Another term for this, which has started popping up in the news lately, is false equivalency. I’ve started seeing people write about this as it pertains to politics, talking about Donald Trump and Hillary Clinton not being equals. Because when you act as if they are, you act as if his obvious hate, bigotry, sexism, etc, are on the same moral level as her political mistakes. It normalizes his behavior.

But it isn’t normal – or at least, it shouldn’t be. Essentially trafficking women is not the same thing as mishandling email. When we conflate the two, how do we know where we should put our energy? Because there are people that need us to pick and choose our battles and places to take a stand. People who need us to decide what is right and wrong, what is healthy and unhealthy behavior. The pain inflicted by an oppressive person is not the same pain they feel when the victim sets boundaries or holds them accountable for their actions.

Growing up conservative did not give me the tools for this. I was taught that essentially, all sins were equal. Sure, murder might be worse than hating someone, but if you hate, you’re a murderer in your heart, so basically, same thing. Jesus said it, so it’s true, right?

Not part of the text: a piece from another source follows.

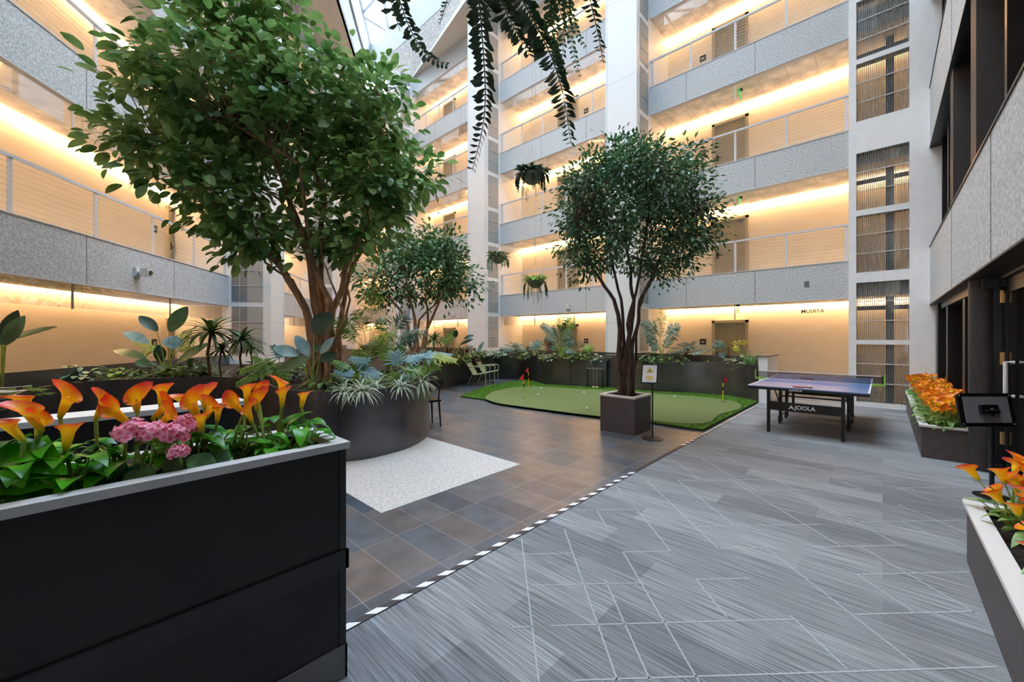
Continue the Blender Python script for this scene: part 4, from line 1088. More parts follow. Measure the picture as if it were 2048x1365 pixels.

And it doesn’t really matter anyway, because whatever happens to you, the answer is always to forgive. And love. Because love keeps no record of wrongs. It always hopes. It never fails. So just love everyone. Because you know whatever mean thing they did, they didn’t really mean it. You have to look at their heart. Their intentions were good. Why are you making such a big deal about this anyways? Jesus said to be as gentle as a dove, so WHY AREN’T YOU BEING MORE GENTLE IN YOUR PAIN???

The church did not give me tools on how to handle and evaluate abuse. Or sexism, or racism, or anything else. There was no teaching on what it means to be powerful or powerless. No teaching on consent or the freedom and ability to say I don’t like this. Please don’t talk to me like that. No. There was no concept of boundaries and lines that shouldn’t be crossed.

Looking back, I can see the Christian adults in my life put up with so many things that they shouldn’t have. They didn’t have the tools to set boundaries on my parent when they became disruptive and oppressive in church life and friendships. They let my parent run our pastor out of town, for goodness’ sake. They were too gentle. Too ‘loving’.

It’s easy to see how that way of living crosses over into the political arena. Christians who are voting for Trump are putting up with statements and attitudes from a politician that are morally reprehensible. There are all sorts of reasons why white Christians make up such a large part of his base, but one of them I think has to do with this acceptance of false equivalency that seems to pervade Christian life.

We had a phone conversation the  other day with a highly conservative Christian family member who said that voting for Hillary would be like voting for Bill 2.0. And we said yeah, but Trump is Hitler; we’ll take a Clinton over Hitler. And said family member, who agreed with that comparison, was *legitimately conflicted* over who they’re going to vote for.

whaaaaat
Artwork credit: Meglm

We need to know where our boundaries are. For ourselves, for our kids, and for our nation. And we need to practice enforcing them. Our kids are going to learn from what we do. And I hope they learn healthy ways of living. Because the last thing we need is for more people to be unable or unwilling to confront injustice.